[start]

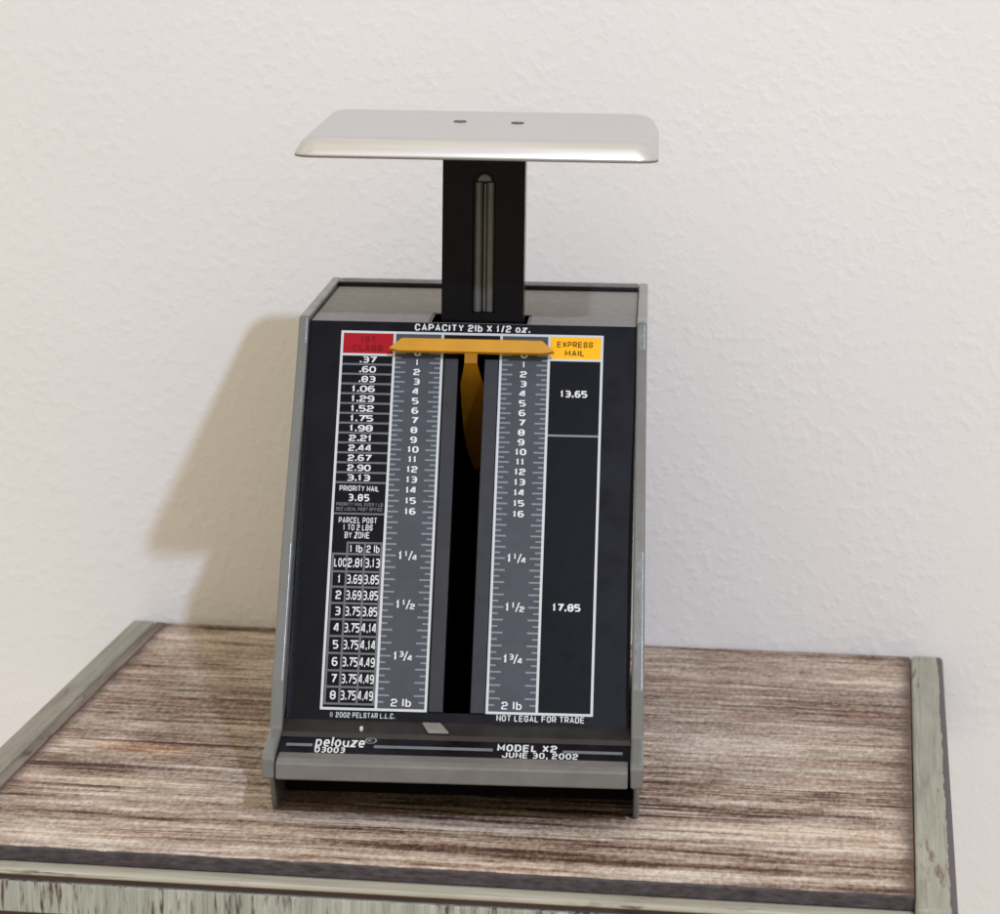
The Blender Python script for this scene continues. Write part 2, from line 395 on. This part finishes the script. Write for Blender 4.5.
# deck with the notch for the post
b = MB()
n0, n1, ny = -.129, .161, .225
ZD = 1.262
P = [(-.468, .027), (.470, .027), (.470, .771), (-.468, .771)]; Q = [(n0, .032), (n1, .032), (n1, ny), (n0, ny)]
vs = [(x, y, z) for z in (ZD, ZD-.02) for x, y in P+Q]
fs = [(k, (k+1) % 4, 4+(k+1) % 4, 4+k) for k in range(4)]+[(8+(k+1) % 4, 8+k, 12+k, 12+(k+1) % 4) for k in range(4)]
fs += [(k, 8+k, 8+(k+1) % 4, (k+1) % 4) for k in range(4)]+[(4+k, 4+(k+1) % 4, 12+(k+1) % 4, 12+k) for k in range(4)]
b.add(vs, fs, 'deck'); b.build('deck', sc, bevel=.003)
# back plate with rim
b = MB(); b.box((-.4705, .772, .05), (.4705, .868, 1.277), 'black'); b.build('back_plate', sc, bevel=.004)
# face plane
FP = Plane((0, .0289, ZT), (1, 0, 0), (0, K, 1))
VT, VB = -.018, -1.192
SX0, SX1, SVT, SVB = -.036, .038, -.100, -1.165
b = MB()
# one plate with a slot: outer loop and inner loop
def ring(h): return [FP(-.4705, VB, h), FP(.4765, VB, h), FP(.4705, VT, h), FP(-.468, VT, h)], [FP(SX0, SVB, h), FP(SX1, SVB, h), FP(SX1, SVT, h), FP(SX0, SVT, h)]
o1, i1 = ring(0.); o0, i0 = ring(-.014)
vs = o1+i1+o0+i0
fs = [(k, (k+1) % 4, 4+(k+1) % 4, 4+k) for k in range(4)]+[(8+(k+1) % 4, 8+k, 12+k, 12+(k+1) % 4) for k in range(4)]
fs += [(k, 8+k, 8+(k+1) % 4, (k+1) % 4) for k in range(4)]+[(4+k, 4+(k+1) % 4, 12+(k+1) % 4, 12+k) for k in range(4)]
b.add(vs, fs, 'face')
face = b.build('dial_face', sc)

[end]

Given task
Copy out the whole listing exactly, and don't carry over any pictures.

Complete answer
The Blender Python script for this scene continues. Write part 2, from line 395 on. This part finishes the script. Write for Blender 4.5.
# deck with the notch for the post
b = MB()
n0, n1, ny = -.129, .161, .225
ZD = 1.262
P = [(-.468, .027), (.470, .027), (.470, .771), (-.468, .771)]; Q = [(n0, .032), (n1, .032), (n1, ny), (n0, ny)]
vs = [(x, y, z) for z in (ZD, ZD-.02) for x, y in P+Q]
fs = [(k, (k+1) % 4, 4+(k+1) % 4, 4+k) for k in range(4)]+[(8+(k+1) % 4, 8+k, 12+k, 12+(k+1) % 4) for k in range(4)]
fs += [(k, 8+k, 8+(k+1) % 4, (k+1) % 4) for k in range(4)]+[(4+k, 4+(k+1) % 4, 12+(k+1) % 4, 12+k) for k in range(4)]
b.add(vs, fs, 'deck'); b.build('deck', sc, bevel=.003)
# back plate with rim
b = MB(); b.box((-.4705, .772, .05), (.4705, .868, 1.277), 'black'); b.build('back_plate', sc, bevel=.004)
# face plane
FP = Plane((0, .0289, ZT), (1, 0, 0), (0, K, 1))
VT, VB = -.018, -1.192
SX0, SX1, SVT, SVB = -.036, .038, -.100, -1.165
b = MB()
# one plate with a slot: outer loop and inner loop
def ring(h): return [FP(-.4705, VB, h), FP(.4765, VB, h), FP(.4705, VT, h), FP(-.468, VT, h)], [FP(SX0, SVB, h), FP(SX1, SVB, h), FP(SX1, SVT, h), FP(SX0, SVT, h)]
o1, i1 = ring(0.); o0, i0 = ring(-.014)
vs = o1+i1+o0+i0
fs = [(k, (k+1) % 4, 4+(k+1) % 4, 4+k) for k in range(4)]+[(8+(k+1) % 4, 8+k, 12+k, 12+(k+1) % 4) for k in range(4)]
fs += [(k, 8+k, 8+(k+1) % 4, (k+1) % 4) for k in range(4)]+[(4+k, 4+(k+1) % 4, 12+(k+1) % 4, 12+k) for k in range(4)]
b.add(vs, fs, 'face')
face = b.build('dial_face', sc)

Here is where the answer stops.